With all the recently-departed core Chicago Cubs, I didn’t have much in the way of cognitive dissonance when that first game came with the new team. There was no impact on the Cubs, realistically, in any of the Bryant, Rizzo, Báez, or Schwarber cases, so it was pretty easy to just say, yeah, I want to see them do well.
From the jump, it was much harder to take that tack with Willson Contreras, who’d signed with the St. Louis Cardinals. His success this year very much could directly impact the Cubs. I … don’t want that!

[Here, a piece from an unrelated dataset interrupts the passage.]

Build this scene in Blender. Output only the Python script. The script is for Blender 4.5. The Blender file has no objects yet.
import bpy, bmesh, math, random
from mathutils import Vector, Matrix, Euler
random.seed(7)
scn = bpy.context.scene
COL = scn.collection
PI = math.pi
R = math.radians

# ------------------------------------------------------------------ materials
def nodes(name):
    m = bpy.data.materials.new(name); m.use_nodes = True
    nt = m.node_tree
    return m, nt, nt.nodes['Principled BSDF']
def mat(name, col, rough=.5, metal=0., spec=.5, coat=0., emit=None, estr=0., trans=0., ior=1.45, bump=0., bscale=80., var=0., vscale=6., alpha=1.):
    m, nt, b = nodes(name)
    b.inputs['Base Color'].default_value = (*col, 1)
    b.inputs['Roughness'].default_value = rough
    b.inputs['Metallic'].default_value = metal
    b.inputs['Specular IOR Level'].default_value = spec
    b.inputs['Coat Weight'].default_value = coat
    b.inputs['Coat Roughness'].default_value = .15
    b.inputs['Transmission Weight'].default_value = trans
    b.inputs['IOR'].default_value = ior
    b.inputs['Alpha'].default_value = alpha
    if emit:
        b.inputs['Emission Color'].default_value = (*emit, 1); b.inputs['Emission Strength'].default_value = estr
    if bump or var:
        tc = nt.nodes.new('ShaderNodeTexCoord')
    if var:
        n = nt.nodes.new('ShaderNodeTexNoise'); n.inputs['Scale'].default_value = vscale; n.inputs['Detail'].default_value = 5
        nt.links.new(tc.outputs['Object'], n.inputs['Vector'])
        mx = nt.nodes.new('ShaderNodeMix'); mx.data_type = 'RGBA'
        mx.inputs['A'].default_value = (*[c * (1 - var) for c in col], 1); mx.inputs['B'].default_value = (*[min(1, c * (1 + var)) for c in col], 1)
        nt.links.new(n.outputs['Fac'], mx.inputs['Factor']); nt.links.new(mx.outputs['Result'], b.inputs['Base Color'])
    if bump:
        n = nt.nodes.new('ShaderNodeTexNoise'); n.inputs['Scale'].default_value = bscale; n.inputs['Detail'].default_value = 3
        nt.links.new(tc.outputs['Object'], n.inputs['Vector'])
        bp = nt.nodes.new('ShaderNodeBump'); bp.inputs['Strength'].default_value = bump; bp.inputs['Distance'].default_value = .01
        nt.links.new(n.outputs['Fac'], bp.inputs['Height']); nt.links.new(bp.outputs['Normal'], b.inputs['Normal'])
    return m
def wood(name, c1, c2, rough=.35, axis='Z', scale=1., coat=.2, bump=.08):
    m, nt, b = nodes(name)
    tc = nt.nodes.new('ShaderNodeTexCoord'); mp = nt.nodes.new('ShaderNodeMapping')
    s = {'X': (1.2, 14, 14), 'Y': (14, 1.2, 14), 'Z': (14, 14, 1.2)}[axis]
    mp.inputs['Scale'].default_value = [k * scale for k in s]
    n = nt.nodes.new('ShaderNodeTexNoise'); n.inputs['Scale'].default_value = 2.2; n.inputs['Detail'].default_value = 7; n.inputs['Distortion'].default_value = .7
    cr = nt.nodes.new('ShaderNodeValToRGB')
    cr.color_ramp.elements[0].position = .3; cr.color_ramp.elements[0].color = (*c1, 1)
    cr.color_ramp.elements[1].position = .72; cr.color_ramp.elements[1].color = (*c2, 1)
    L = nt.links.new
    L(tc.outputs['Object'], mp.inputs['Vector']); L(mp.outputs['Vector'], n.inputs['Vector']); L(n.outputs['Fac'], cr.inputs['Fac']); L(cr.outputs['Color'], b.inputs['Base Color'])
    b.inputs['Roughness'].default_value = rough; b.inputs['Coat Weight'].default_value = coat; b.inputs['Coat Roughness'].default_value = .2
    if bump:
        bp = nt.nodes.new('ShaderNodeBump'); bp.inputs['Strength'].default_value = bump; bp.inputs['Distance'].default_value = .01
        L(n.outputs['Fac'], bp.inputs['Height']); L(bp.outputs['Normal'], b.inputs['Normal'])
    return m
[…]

Yet I like Contreras so much as a player that I still found it pretty hard to wrap my head around wanting him to do poorly. I kinda tried to have it both ways and do the whole “I hope he has a great year, but somehow the Cardinals suck.” Fine. Maybe not all that realistic, given his importance as the catcher taking Yadi Molina’s spot, but whatever.
Then the round of media shenanigans came. The reveal that Contreras was dreaming of joining the Cardinals even as he was still in the Cubs dugout. The comments about how much better the Cardinals do everything. It was getting a lot easier to just lump Contreras in with the rest of the Cardinals – the bitter rival that I just want to see fail at every turn.
Anyway. Not that I needed anything else to let me embrace Contreras as a villain – a role he, himself, is embracing vis a vis the Cubs and all other opponents – but this one generates a healthy eye roll:
My extreme dislike for Yadi Molina, it turns out, is transitive.
Rivalries are fun. So, like I said, I’m in. If Contreras struggles and it hurts the Cardinals in the win column, heck yes. If Cardinals pitchers suddenly start underperforming in massive ways thanks to the change from Molina to Contreras, well, yessir, I’ll be celebrating that, too.